The benefit of the Tax Rules is to avoid the physical delivery of such documentation and to continue giving legal certainty to the taxpayers in order to claim the tax deduction of the expense and to claim a VAT credit of the services contracted.

It is important to mention that under the Tax Rules, other services recipients that do not fall within the subcontracting labor regime may obtain the benefit of the Tax Rules if the personnel of the service providers undertake their functions mainly in the premises or facilities of the entity that retained their services or in the facilities of a related party, regardless on whether or not the personnel is under its direction, and provided that the payroll is paid by the service provider.

In such respect, below we summarized the mechanism and requirements established in the Tax Rules to proper use the electronic application in labor subcontracting services and in other permitted type of services:

  1. In order to be able to use the electronic application, the service provider shall identify in its taxpayer mailbox the information of the service recipient that will be authorize. The authorization granted by the service provider shall include:
    • Tax identification number of the service recipient.
    • Contract number.
    • The service agreement date of start and conclusion.
    • List of employees engaged in the rendering of services, through the file 135/ISR “Report of information of the workers object of the agreement that participate in the service”.
  2. Thereafter, the service provider shall authorize the service recipient in order to be able to review, among other, the following:
    • Issuance of CFDIs utilizing version 1.2. corresponding to the employees of the service provider for the performance of their services (regardless on whether or not the CFDIs include the subcontracting section).
    • Evidence of compliance on withholding and payment of income tax for wages and salaries.
    • Evidence of compliance with the VAT monthly obligations of the service provider.
    • Evidence of compliance with the payment of social security contributions.

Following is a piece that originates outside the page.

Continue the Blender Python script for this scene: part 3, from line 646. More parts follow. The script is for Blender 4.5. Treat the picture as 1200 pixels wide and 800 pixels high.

Finally, the service recipient shall enter into his own electronic tax mailbox to review and validate the information furnished by the service provider. Upon validation of such information, the system will provide an acknowledgment receipt to the service recipient which will be useful in order to have greater certainty of the tax deduction and the VAT crediting. If the information furnished by the service provider does not match or correspond with the information validated by the service recipient, this last shall settle the differences with the service provider in order to mitigate the risk of a rejection of a tax deduction or the VAT crediting.